超映画批評:前田有一氏
17/02/28
またまた高得点! 75点(100点満点中)
「変化を体感できるドキュメンタリー映画ほど観客が熱中するものはない。まして社会そのものを変える意欲に満ちた映画ともなればその興奮たるや想像に余りあるが、日本でそこまでの影響力を映画が持つことは少ない。その、数少ない映画の一つになろうというのが、反原発訴訟の中心弁護士、河合弘之監督による作品群である。
その3作目となる本作は、これまでの脱原発に加えてその代案としての「自然エネルギー」を徹底的に分析する。批判だけならだれでもできる、では原発をなくしたあとの未来はどうあるべきか。それが監督が描こうと試みた主題である。
この手の反原発モノは腐るほどあるから、いいかげん見る側も飽き飽きしているかもしれないが、さすがは異業種監督。
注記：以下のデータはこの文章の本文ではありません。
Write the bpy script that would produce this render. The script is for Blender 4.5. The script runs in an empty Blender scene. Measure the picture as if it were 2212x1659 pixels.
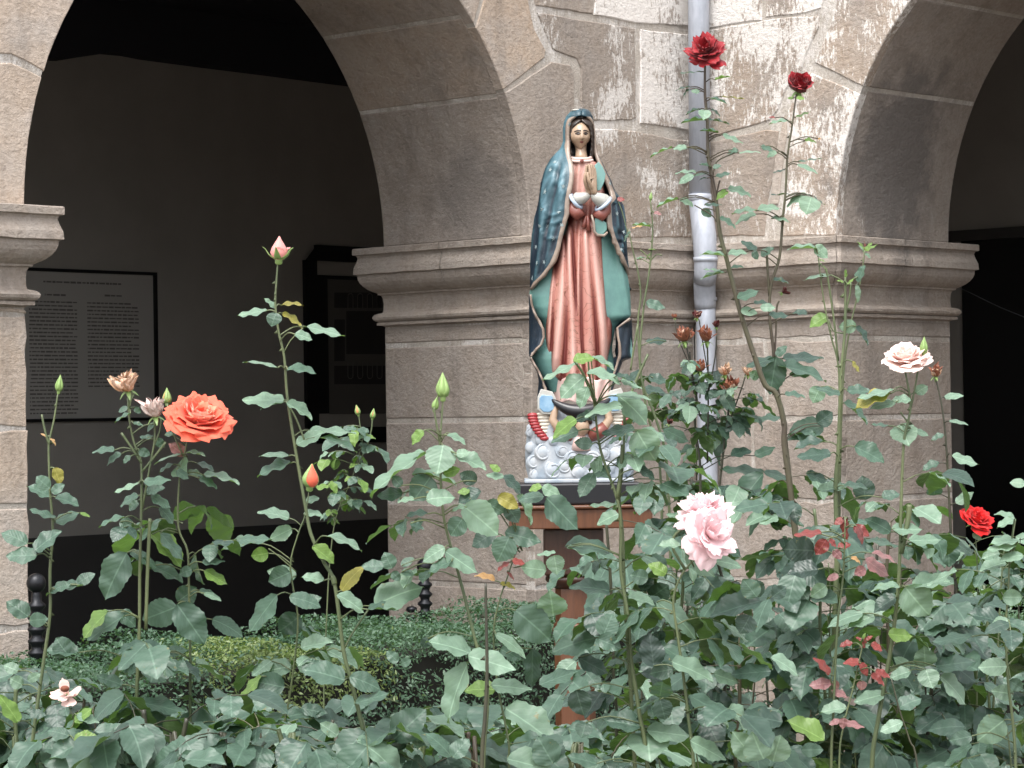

この映画は最初の1秒目から、凡百の反原発映画との違いを見せつける。いきなりとんでもない宣言を観客にたたきつけ、仰天させる。
観客はこれで一気にこの監督に好感を抱くと同時に、通常ならば伏せたいホンネをいきなりさらけだすさまを見て、彼のとてつもない自信に圧倒されるだろう。この映画を作った男たちは、自分たちの持つ情報、論理に圧倒的な自信を持っている。最初の1秒でそれを知らせてくる。」